I'm looking at going into filmmaking and I've gotta say...this is one film that inspires me to make them. Richard Donner's just a great filmmaker. It may look like he's losing it, since I hear Timeline wasn't that great, but one dud out of a solid dozen films isn't half bad. Once, before I die, I'd love to see Superman on the big screen. I've seen it on the small screen a lot, even in 5.1 and widescreen, but not larger-than-life in a theater. I'd probably cry, piss/crap my pants, and vomit because it'd be so cool. Especially at the end, when the warden says, "This country's safe again, Superman. Thanks to you!" "No, warden. Don't thank me. We're all part of the same team. Good night!" Then he flies away, with the spotlight following him, then it cuts to the shot of him flying in space then he flies above the camera smiling at the audience. Wow. It's just like the perfect ending for a movie like that. It had the perfect opening, too, with the comic book. So many superhero movies don't seem to explore the "hero" part of the characters anymore. Spiderman's come close in both films, but they're still not close to capturing it like Superman. It's kind of sad, too, because you have more fun as a 20-something watching Superman than you do watching Spiderman as someone your own age. At least that's how I feel. I get more of a thrill from the helicopter rescue than the parade bombing by Green Goblin. Flying under the San Andreas fault and then saving the school bus and the train were more exciting than the train fight between Spidey and Doc Ock. Spiderman just seems to be relying on formula made by movies like Superman and Batman, where Superman was faster than a locomotive and leaped tall buildings in a single bound. The end of Superman II was more of the typical superhero movie we have nowadays in Spiderman and The Hulk and X-Men, where superhero make super crashes through walls and roads and windows.

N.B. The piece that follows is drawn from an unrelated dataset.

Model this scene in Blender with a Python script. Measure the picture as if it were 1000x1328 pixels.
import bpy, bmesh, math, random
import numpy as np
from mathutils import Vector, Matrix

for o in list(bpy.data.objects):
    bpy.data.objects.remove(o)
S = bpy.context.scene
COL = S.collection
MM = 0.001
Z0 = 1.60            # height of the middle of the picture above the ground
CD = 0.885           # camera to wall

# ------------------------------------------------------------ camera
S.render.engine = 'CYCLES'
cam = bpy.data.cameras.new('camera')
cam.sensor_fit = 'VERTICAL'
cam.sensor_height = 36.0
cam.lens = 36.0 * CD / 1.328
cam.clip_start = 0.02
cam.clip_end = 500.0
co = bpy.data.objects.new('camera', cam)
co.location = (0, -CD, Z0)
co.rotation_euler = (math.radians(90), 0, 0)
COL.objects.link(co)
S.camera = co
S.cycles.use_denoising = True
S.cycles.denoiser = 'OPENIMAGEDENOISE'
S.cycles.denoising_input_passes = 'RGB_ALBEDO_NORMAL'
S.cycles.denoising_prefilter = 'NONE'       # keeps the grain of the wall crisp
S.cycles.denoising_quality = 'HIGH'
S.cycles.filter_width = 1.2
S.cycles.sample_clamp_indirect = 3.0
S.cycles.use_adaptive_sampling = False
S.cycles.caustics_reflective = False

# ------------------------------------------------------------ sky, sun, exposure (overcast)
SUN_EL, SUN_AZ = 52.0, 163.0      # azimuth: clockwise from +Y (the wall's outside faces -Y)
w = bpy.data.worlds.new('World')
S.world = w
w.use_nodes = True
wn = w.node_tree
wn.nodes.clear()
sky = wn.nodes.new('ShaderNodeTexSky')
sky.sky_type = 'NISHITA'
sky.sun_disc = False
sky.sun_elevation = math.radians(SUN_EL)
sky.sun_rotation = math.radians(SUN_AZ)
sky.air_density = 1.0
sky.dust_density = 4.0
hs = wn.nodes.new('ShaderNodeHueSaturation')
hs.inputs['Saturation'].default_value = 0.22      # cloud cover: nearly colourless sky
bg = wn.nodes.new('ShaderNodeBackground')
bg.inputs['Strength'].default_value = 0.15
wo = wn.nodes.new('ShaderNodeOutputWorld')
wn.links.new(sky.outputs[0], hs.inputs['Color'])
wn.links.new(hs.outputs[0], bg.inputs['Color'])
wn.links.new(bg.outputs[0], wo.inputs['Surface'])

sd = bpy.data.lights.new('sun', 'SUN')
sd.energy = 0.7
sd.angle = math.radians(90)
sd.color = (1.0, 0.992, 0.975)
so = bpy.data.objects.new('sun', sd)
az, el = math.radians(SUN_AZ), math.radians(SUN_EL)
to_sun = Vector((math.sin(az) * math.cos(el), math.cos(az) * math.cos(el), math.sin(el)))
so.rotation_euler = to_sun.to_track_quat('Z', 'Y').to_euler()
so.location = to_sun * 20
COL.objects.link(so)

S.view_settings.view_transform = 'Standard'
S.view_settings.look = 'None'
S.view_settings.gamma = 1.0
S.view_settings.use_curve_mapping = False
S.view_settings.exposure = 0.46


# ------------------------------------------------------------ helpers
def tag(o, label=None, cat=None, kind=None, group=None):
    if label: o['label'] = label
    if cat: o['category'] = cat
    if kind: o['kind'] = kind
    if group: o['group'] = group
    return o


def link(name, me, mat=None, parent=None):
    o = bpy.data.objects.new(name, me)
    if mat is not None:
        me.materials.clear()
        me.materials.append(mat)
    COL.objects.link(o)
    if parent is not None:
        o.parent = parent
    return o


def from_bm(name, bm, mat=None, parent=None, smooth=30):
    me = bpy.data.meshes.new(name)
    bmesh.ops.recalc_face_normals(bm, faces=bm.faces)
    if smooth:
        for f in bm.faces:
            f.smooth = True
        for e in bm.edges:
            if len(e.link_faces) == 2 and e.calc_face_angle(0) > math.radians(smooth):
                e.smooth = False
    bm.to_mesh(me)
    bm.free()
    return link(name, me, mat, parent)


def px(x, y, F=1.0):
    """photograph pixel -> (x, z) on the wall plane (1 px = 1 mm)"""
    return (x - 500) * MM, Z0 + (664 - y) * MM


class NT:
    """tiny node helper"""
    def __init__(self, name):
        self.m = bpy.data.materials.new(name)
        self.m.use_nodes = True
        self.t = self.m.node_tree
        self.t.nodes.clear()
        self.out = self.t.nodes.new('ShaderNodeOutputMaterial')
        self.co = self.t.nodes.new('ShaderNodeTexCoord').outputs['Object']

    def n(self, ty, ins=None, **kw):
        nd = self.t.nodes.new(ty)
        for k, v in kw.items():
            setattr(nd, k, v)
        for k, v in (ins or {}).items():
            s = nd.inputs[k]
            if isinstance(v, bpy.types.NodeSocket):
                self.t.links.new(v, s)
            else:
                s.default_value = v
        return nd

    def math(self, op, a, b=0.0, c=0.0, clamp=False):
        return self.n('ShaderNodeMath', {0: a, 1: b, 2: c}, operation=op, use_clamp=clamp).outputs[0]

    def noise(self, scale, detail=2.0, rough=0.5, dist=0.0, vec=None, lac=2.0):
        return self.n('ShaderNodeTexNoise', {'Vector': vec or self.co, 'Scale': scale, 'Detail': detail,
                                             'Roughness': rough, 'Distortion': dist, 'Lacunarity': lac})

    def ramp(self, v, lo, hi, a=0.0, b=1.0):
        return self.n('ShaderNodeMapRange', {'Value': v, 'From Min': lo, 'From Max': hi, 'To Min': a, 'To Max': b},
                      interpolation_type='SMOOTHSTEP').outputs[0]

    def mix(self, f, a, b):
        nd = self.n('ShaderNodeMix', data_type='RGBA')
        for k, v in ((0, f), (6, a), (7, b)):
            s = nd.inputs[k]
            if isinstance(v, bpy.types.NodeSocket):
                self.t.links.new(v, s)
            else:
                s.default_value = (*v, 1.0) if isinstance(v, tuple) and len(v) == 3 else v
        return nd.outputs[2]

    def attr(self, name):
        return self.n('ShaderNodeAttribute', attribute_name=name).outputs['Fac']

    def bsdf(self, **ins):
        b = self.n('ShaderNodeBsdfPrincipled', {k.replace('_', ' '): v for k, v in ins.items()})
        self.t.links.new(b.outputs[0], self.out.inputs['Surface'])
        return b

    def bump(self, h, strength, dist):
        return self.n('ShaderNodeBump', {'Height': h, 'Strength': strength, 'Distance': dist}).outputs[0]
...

Another thing I like about Superman is that it wasn't all about his use of power for the shear thrill of it. He used it for good. Spiderman's gotten better at that. In the first movie, it didn't seem like he did much of it. In Spidey 2, saving the little kids was freakin sweet. In Superman, he saved Lois twice, got a cat out of a tree, saved Air Force One, saved a schoolbus, caught several burglars, saved a train full of people, saved Jimmy Olsen, and put Lex Luthor behind bars. What did the X-Men do? "Ooooh...I can shoot a red laser out of my eyes!" "I have a metal endoskeleton with claws fused to my regular skeleton!" Wow. Truly amazing. (Yeah, right.) Really, this all stems down to DC being better than Marvel. But that's another story.